(Rows from a 3D scene dataset)
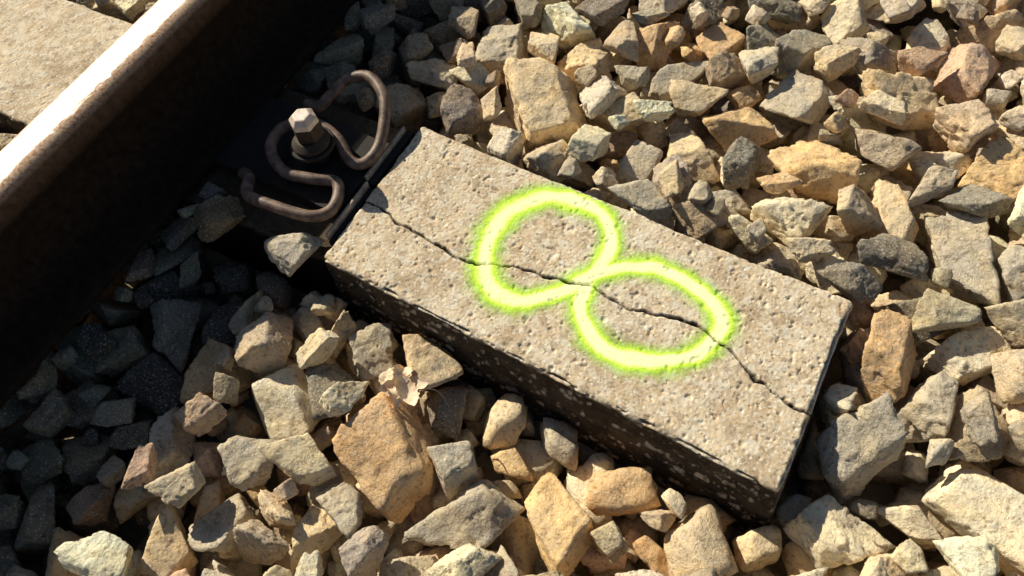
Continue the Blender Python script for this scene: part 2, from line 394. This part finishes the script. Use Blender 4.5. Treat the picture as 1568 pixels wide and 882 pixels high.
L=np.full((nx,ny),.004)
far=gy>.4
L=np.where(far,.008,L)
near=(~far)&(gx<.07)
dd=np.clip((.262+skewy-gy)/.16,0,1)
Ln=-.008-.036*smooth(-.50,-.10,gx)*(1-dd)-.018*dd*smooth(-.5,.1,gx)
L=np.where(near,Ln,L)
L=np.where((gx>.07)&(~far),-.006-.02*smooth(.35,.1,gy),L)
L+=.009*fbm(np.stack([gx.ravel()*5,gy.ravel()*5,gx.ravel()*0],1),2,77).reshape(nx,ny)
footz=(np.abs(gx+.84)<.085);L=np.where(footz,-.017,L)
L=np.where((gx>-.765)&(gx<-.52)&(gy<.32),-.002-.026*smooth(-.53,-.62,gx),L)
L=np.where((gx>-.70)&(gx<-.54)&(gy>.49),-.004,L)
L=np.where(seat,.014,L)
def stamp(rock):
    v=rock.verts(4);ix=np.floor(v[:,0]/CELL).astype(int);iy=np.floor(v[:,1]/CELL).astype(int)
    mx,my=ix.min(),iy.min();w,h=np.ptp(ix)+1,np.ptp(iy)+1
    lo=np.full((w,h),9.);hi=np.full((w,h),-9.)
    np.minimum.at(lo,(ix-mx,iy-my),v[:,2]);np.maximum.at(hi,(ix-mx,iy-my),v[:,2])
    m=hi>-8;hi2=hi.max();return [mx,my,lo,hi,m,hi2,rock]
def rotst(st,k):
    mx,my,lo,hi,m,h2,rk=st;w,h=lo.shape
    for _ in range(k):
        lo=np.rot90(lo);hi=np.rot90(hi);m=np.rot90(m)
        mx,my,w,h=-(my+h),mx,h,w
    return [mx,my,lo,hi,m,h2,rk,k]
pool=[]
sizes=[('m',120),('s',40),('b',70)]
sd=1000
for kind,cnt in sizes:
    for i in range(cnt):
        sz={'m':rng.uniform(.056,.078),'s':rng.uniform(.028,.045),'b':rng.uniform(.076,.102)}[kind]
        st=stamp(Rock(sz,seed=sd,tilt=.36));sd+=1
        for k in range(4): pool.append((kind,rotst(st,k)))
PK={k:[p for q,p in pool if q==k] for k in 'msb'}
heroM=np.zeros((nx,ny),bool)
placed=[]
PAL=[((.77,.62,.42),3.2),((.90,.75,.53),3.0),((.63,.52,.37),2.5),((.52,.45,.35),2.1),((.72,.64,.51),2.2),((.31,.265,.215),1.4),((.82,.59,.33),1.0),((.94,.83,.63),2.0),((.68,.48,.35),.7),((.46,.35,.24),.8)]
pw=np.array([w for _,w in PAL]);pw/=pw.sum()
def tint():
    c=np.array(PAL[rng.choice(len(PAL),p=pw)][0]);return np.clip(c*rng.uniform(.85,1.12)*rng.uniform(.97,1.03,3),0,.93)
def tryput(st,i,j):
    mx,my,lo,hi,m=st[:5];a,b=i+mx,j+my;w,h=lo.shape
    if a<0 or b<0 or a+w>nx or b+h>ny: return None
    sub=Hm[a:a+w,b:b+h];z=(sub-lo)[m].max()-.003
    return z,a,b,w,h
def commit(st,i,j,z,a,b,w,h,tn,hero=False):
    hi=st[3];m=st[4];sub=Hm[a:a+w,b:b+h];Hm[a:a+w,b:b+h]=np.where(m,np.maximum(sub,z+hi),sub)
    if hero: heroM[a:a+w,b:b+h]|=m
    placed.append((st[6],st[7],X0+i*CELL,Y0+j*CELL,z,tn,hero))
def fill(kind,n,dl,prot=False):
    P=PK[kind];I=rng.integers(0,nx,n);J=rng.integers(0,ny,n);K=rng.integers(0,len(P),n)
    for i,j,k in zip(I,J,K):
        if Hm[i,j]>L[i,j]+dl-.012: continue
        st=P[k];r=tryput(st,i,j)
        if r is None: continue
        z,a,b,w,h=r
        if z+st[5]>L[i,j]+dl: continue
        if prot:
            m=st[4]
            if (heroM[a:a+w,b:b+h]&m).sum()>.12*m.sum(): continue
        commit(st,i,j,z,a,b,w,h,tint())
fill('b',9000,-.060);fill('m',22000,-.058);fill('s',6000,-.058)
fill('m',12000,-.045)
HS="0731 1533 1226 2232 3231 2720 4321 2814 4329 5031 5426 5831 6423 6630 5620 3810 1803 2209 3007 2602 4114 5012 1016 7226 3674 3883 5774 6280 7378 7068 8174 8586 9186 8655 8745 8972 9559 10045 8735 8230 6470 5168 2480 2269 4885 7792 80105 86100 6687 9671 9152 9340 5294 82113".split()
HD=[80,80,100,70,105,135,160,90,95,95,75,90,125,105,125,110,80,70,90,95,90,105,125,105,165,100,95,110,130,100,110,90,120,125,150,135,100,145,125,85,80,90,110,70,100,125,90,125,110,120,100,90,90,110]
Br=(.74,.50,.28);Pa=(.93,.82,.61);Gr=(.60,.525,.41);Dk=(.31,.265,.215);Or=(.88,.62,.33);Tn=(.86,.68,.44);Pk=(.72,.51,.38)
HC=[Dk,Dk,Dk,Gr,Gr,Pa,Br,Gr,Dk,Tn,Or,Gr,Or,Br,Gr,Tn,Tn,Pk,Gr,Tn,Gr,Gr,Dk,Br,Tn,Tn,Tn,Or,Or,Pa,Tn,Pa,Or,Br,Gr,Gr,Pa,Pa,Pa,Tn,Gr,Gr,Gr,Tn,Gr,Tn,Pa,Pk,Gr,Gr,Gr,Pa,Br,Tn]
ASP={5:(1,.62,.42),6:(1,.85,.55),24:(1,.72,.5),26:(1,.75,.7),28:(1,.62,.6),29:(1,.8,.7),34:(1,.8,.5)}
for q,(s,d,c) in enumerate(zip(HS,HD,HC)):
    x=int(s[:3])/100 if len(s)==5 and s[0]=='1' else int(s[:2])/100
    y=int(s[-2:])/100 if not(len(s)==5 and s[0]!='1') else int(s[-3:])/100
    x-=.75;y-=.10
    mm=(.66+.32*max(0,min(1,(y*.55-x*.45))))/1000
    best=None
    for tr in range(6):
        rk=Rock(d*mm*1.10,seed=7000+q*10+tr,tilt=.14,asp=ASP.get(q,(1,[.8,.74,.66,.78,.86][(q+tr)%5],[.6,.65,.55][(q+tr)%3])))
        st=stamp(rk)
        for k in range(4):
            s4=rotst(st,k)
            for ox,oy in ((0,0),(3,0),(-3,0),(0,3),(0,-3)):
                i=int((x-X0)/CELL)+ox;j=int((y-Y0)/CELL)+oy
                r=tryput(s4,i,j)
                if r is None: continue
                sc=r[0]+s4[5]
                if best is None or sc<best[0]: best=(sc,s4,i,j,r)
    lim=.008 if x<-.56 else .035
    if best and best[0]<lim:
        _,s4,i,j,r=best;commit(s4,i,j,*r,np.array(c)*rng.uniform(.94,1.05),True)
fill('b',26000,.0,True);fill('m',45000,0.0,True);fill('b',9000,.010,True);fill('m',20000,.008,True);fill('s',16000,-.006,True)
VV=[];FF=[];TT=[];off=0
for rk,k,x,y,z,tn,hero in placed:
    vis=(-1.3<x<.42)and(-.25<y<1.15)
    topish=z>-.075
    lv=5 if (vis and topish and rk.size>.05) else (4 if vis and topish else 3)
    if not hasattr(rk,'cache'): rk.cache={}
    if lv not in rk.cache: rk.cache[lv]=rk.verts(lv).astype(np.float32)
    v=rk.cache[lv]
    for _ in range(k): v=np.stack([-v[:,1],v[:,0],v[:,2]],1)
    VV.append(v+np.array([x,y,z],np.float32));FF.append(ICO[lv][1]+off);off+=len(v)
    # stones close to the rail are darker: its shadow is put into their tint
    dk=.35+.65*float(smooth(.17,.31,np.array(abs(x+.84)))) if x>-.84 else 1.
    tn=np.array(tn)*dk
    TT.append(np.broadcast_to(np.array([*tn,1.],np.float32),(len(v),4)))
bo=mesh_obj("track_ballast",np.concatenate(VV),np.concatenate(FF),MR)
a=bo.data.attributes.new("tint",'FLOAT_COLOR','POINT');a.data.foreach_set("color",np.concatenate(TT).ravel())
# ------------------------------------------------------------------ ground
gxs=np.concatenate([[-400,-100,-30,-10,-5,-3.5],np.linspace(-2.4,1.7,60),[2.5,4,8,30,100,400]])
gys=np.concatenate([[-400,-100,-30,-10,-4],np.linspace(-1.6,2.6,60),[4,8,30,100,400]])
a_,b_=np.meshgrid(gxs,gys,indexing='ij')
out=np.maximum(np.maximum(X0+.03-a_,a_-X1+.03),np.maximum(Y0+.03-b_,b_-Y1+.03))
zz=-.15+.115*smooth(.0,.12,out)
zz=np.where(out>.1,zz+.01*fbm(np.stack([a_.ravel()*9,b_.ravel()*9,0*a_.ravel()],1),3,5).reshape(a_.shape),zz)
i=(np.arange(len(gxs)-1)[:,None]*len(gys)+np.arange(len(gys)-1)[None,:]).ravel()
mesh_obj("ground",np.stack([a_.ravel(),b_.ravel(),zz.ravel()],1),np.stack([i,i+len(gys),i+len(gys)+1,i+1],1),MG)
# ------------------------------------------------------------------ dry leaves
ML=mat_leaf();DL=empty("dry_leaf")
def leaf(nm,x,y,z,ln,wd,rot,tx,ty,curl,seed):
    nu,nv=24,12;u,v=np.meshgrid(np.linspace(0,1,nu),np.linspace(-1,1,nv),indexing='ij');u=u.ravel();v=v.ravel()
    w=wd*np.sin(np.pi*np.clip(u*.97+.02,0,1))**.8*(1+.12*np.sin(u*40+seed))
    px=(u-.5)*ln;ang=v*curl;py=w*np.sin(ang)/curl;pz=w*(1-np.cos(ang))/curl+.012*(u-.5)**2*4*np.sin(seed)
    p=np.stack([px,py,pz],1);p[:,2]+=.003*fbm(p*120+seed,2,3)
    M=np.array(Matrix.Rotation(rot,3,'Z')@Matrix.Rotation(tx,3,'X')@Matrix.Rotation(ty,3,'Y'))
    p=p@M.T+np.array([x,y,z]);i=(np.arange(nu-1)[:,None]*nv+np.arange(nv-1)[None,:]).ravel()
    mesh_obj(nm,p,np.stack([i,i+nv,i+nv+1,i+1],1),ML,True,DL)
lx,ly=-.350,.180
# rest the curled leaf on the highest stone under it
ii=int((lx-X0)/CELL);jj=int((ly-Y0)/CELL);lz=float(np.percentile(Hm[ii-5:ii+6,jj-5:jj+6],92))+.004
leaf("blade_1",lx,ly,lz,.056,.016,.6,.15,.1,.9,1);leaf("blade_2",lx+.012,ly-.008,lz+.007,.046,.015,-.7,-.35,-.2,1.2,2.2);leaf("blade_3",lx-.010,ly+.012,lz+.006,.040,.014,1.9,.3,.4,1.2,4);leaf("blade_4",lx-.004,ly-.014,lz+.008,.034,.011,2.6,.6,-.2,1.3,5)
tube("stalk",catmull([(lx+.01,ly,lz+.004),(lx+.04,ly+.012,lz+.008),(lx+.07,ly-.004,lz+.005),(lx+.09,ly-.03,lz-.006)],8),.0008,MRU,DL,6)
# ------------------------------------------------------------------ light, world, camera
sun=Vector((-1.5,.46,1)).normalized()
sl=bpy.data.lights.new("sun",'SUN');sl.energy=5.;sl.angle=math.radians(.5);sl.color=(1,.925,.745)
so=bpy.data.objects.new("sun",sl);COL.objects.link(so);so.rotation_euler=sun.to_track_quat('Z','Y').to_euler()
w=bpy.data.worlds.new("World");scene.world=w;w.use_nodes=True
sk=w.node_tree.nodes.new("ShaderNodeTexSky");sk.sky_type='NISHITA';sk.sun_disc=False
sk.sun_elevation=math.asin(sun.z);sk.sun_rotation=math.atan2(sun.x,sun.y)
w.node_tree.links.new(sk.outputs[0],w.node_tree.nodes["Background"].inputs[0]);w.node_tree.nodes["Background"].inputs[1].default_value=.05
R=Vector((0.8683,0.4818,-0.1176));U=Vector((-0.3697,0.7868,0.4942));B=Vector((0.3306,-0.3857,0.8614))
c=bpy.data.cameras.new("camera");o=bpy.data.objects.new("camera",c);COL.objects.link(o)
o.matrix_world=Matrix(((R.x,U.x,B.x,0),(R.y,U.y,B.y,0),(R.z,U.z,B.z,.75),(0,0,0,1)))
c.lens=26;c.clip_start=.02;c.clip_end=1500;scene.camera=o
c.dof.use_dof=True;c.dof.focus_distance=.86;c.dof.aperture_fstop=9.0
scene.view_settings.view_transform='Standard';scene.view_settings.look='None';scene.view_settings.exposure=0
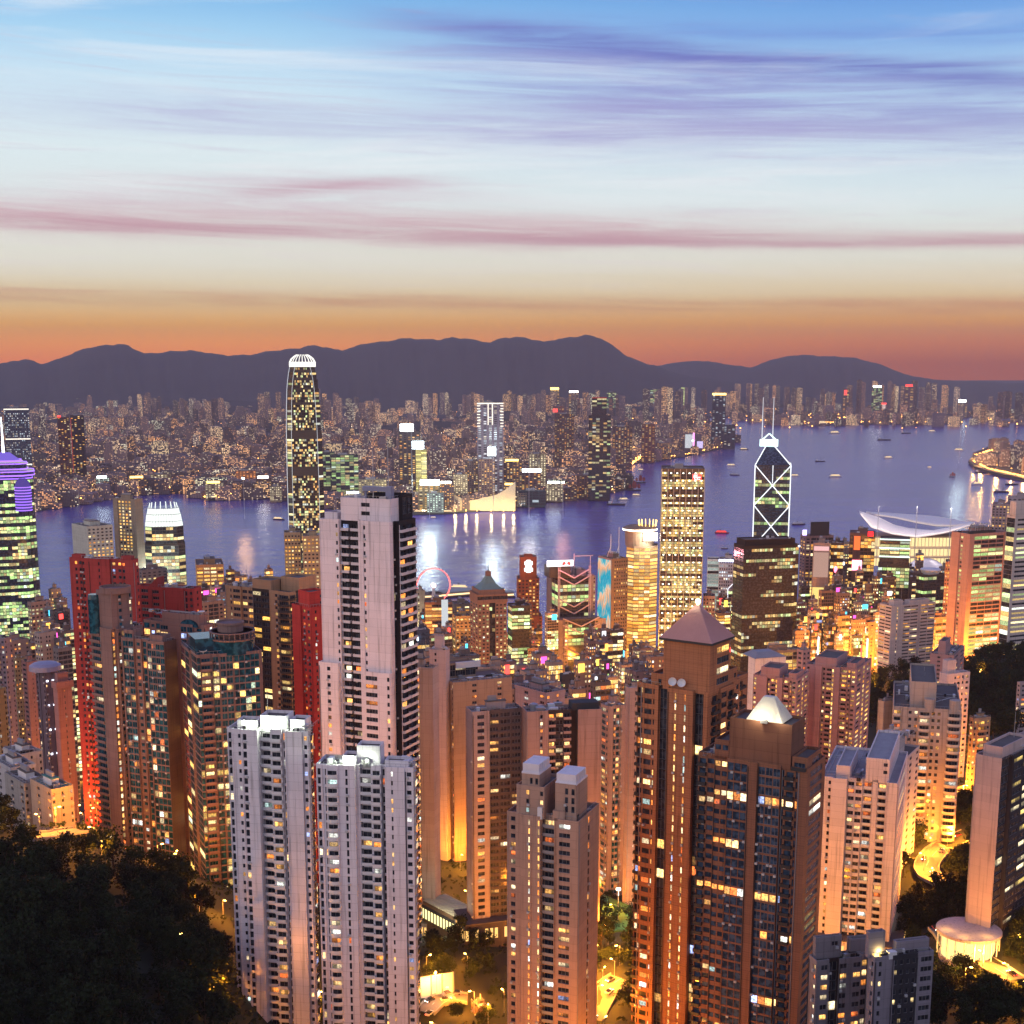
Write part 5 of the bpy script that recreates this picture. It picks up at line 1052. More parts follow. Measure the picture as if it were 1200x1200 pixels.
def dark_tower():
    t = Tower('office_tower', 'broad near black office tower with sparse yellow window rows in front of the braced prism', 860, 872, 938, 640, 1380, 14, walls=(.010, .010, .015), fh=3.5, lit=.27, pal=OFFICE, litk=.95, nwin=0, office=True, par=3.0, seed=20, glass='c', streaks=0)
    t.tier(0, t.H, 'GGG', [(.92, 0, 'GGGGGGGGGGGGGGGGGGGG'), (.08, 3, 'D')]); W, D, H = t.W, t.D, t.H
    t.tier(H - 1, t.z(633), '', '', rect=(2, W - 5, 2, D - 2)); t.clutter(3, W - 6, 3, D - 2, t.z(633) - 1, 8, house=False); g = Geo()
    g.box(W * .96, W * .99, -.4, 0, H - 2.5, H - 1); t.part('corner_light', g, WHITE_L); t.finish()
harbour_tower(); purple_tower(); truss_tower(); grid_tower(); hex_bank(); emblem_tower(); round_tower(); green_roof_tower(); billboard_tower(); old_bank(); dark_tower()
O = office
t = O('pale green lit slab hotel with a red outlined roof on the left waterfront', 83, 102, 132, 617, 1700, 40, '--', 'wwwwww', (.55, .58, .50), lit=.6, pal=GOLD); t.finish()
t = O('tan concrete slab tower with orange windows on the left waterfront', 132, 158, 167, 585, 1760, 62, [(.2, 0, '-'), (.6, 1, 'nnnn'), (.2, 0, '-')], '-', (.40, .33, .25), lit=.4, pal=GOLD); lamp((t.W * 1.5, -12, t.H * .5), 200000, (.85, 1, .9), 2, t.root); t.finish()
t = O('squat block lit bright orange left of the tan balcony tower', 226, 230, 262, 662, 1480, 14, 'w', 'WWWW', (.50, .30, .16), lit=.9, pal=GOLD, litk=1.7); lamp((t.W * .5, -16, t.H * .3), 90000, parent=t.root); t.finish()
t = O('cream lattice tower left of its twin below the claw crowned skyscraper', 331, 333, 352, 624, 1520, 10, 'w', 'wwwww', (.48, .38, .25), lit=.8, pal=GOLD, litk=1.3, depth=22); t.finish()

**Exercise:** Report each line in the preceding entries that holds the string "picture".

**The result:**
Continue the Blender Python script for this scene: part 2, from line 394. This part finishes the script. Use Blender 4.5. Treat the picture as 1568 pixels wide and 882 pixels high.
Write part 5 of the bpy script that recreates this picture. It picks up at line 1052. More parts follow. Measure the picture as if it were 1200x1200 pixels.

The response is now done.